An assessment of 60 years of weather patterns confirms that temperatures in Finland are getting warmer. The FMI predicts even hotter days on the horizon.

Ihmisiä uimarannalla Bodominjärvellä Espoossa 16. kesäkuuta 2018.
The summer of 2018 was abnormally warm in Finland. Image: Heikki Saukkomaa / Lehtikuva
Yle News

A string of abnormally hot temperatures recorded in Finland in recent years provides evidence for climate change, the Finnish Meteorological Institute (FMI) has determined.

In a new report available only in Finnish, the institute analysed weather observation data from the last 60 years and found what it says is proof of a warming climate in Finland.

Since 2010, there have been 102 days in which record daily temperatures have been reported, clearly more than at any time in the FMI's measurement history.

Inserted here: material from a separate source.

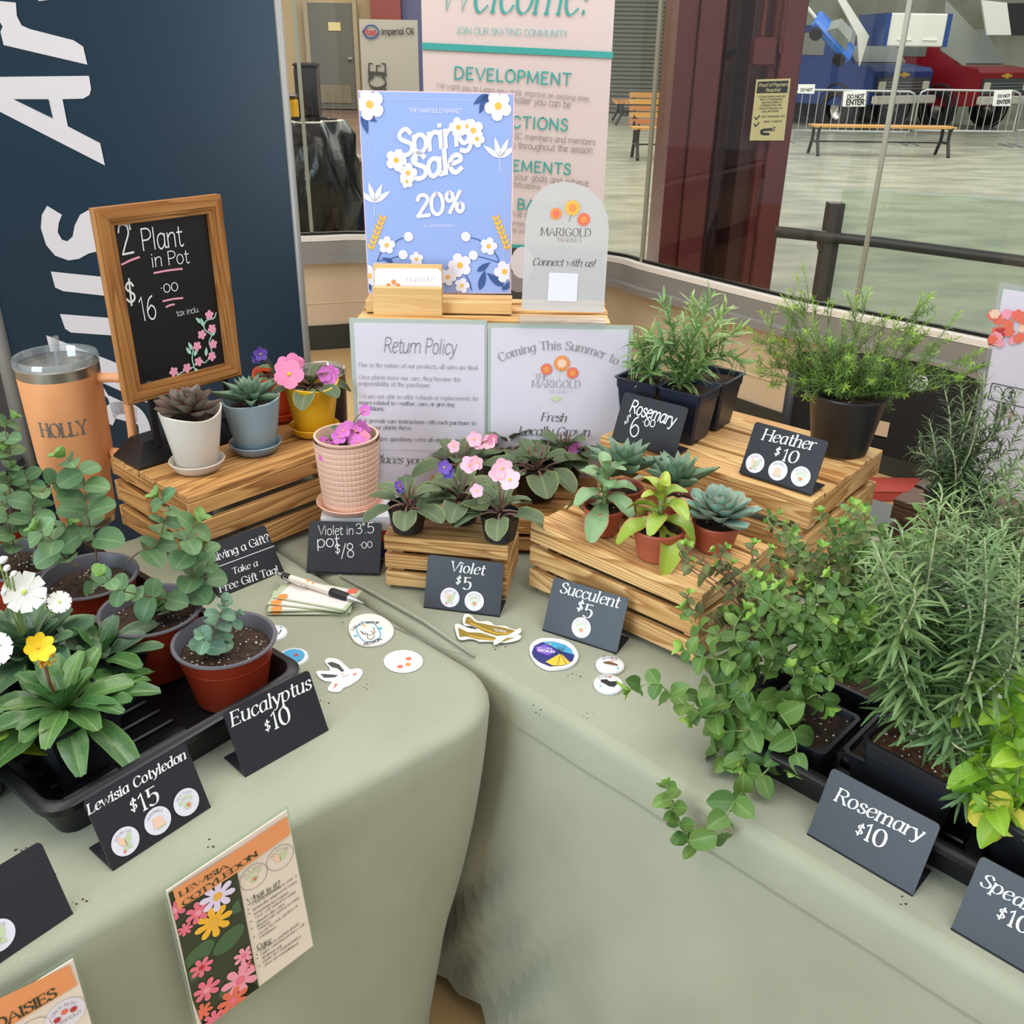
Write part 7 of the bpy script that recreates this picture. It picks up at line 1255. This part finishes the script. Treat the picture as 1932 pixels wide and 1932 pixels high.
def board(t, name, pl, corners, th, m_, e=0.0):
    q = [pl.uv(*c) if isinstance(c, tuple) and abs(c[0]) > 3 else c for c in corners]; mb = MB(); n = len(q); mb.add([pl.pt(x, y, e - th) for x, y in q] + [pl.pt(x, y, e) for x, y in q], [tuple(range(n - 1, -1, -1)), tuple(range(n, 2 * n))] + [(i, (i + 1) % n, n + (i + 1) % n, n + i) for i in range(n)]); return place(name, mb.mesh(name, m_), Matrix(), t)
zb = 0.0
def down(px, py, zz=0.0):                    # uv of the point under (px, py) at height zz above the table
    x, y = pl.uv(px, py); return (x, zz)
tp = thing('return_policy_sheet', 'laminated Return Policy sheet standing behind the violets', 'sheet', (pl.uv(785, 900)[0], SY, T)); 
a, b = pl.uv(652, 600), pl.uv(918, 612); bl, br = (a[0] + 0.010, 0.0), (b[0] - 0.0, 0.0)
def rectb(t, name, x0, x1, y0, y1, th, m_, e, pl=pl): mb = MB(); mb.add([pl.pt(x, y, e - th) for x, y in ((x0, y0), (x1, y0), (x1, y1), (x0, y1))] + [pl.pt(x, y, e) for x, y in ((x0, y0), (x1, y0), (x1, y1), (x0, y1))], [(3, 2, 1, 0), (4, 5, 6, 7), (0, 1, 5, 4), (1, 2, 6, 5), (2, 3, 7, 6), (3, 0, 4, 7)]); return place(name, mb.mesh(name, m_), Matrix(), t)
sage_b = mat('sheet_border', (176, 184, 172), 0.4)
x0, x1, yt = a[0] + 0.006, b[0] + 0.001, a[1]; rectb(tp, 'backing', x0, x1, 0.0, yt, 0.002, sage_b, 0); rectb(tp, 'paper', x0 + 0.008, x1 - 0.004, 0.006, yt - 0.008, 0.001, paperw, 0.0012)
kw = dict(style='mono', weight=3.2, slant=0.18, e=0.003); pl.text('ink_dark', 'Return Policy', (724, 664), (861, 668), vs=1.5, **kw)
for s, xa, ya, xb, yb_ in (('Due to the nature of our products, all sales are final.', 677, 691, 903, 697), ('Once plants leave our care, they become the', 677, 714, 869, 719), ('responsibility of the purchaser.', 677, 726, 813, 730), ('We are not able to offer refunds or replacements for', 678, 750, 903, 755), ('issues related to weather, care, or growing', 678, 762, 857, 766), ('conditions.', 679, 773, 726, 774), ('We provide care instructions with each purchase to', 680, 796, 898, 801), ('help your plants thrive.', 681, 808, 778, 810), ("If you have questions, we're always happy to help!", 682, 830, 905, 834)): pl.text('ink_grey' if yb_ < 760 else 'ink_dark', s, (xa, ya), (xb, yb_), 'serif', 7, e=0.003, vs=1.0)
pl.line('ink_faint', [(690, 846), (900, 850)], 0.0012, 0.003, smooth=False); pl.text('ink_dark', 'Places you can find us', (706, 872), (900, 878), 'serif', 6, slant=0.25, e=0.003)
pl.line('ink_dark', [(768 + 8 * math.cos(a_), 903 + 8 * math.sin(a_)) for a_ in np.linspace(0, 6.28, 14)], 0.0012, 0.003, smooth=False)
pl.build(tp, {**PN, 'ink_dark': 'lettering', 'ink_grey': 'lettering'})
tc_ = thing('coming_soon_sheet', 'laminated Coming This Summer sheet with orange flowers beside the Return Policy sheet', 'sheet', (pl.uv(1055, 900)[0], SY, T)); c_ = pl.uv(1195, 616); x0, x1 = b[0] + 0.002, c_[0]; yt = pl.uv(1000, 611)[1]; rectb(tc_, 'backing', x0, x1, 0.0, yt, 0.002, sage_b, 0); rectb(tc_, 'paper', x0 + 0.006, x1 - 0.007, 0.006, yt - 0.008, 0.001, paperw, 0.0012)
pl.text('ink_grey', 'Coming This Summer to', (940, 682), (1167, 688), 'serif', 7.5, arc=0.95, e=0.003, spacing=3)
for x, y, rr, k in ((1031, 696, 0.011, 'ink_coral'), (1060, 685, 0.015, 'ink_orange'), (1080, 703, 0.011, 'ink_coral')): pl.flower(k, None, (x, y), rr, 12, e=0.003, notch=0.8); pl.flower('ink_peach' if k == 'ink_orange' else 'ink_orange', None, (x, y), rr * 0.6, 9, 0.3, e=0.0034, notch=0.7)
for l in ([(1036, 704), (1042, 718)], [(1058, 697), (1052, 718)], [(1074, 712), (1062, 720)]): pl.line('ink_leaf', l, 0.0008, 0.003, smooth=False)
pl.text('ink_grey', 'THE', (1008, 715), (1034, 716), 'serif', 6, e=0.003); pl.text('ink_grey', 'MARIGOLD', (1003, 730), (1095, 731), 'serif', 6, e=0.003, spacing=8, vs=1.1); pl.text('ink_faint', 'MARKET', (1036, 741), (1080, 741), 'serif', 7, e=0.003, spacing=10)
pl.text('ink_dark', 'Fresh', (1020, 793), (1068, 795), 'serif', 6.5, slant=0.2, e=0.003); pl.text('ink_dark', 'Locally Grown', (978, 820), (1112, 822), 'serif', 6.5, slant=0.2, e=0.003)
pl.poly('ink_leaf', [(1038, 750), (1046, 746), (1062, 750), (1048, 757)], 0.003); pl.build(tc_, {**PN, 'ink_dark': 'lettering', 'ink_grey': 'lettering'})
# spring sale poster in its wooden base
KY = 1.735; pl = Plane((0, KY, T), (1, 0, 0), (0, 0.045, 1)); q4 = [(677, 172), (968, 178), (961, 552), (697, 552)]
ts = thing('spring_sale_poster', 'pale blue Spring Sale 20% poster with white flowers in a wooden base', 'poster', (pl.uv(830, 560)[0], KY, T + 0.352))
sky = mat('poster_blue', (150, 172, 226), 0.35); board(ts, 'backing', pl, [(675, 170), (971, 176), (964, 554), (695, 554)], 0.004, mat('poster_edge', (232, 200, 206), 0.4), 0); board(ts, 'sheet', pl, q4, 0.001, sky, 0.0012)
Wt = 'ink_offwhite'
pl.clip = [pl.uv(*c) for c in q4]
pl.line('ink_paleblue', [(690, 186), (955, 190), (950, 500), (712, 500), (690, 186)], 0.0006, 0.002, smooth=False)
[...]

The FMI says that these repeated temperature patterns are a sign that Finland is experiencing climate change. The weather experts also predict that the temperatures will continue to climb in the coming years.

The institute says the trend is further supported by the report's evidence that winter days with abnormally cold temperatures are becoming a thing of the past. Finland's top meteorologists even venture to say that daily cold records will soon become "etched in stone", in that there is little chance that they will ever be surpassed.

Yearly incidence of daily maximum and minimum temperatures in Finland,  1959-2018
Annual incidence of daily maximum and minimum temperatures, 1959-2018 Image: FMI

The highest temperature ever recorded in Finland – 37.2 degrees Celsius – was measured on 29 July 2010 at the Joensuu Airport in Liperi, eastern Finland. A second seasonal spike in temperature – 20.9 degrees Celsius – was recorded last year, on 14 October in Kronoby, western Finland.

At the other end of the spectrum, the coldest day on record was measured on 28 January 1999, when a temperature of -51.5 degrees Celsius was recorded in the Pokka district of Kittilä, in Finnish Lapland.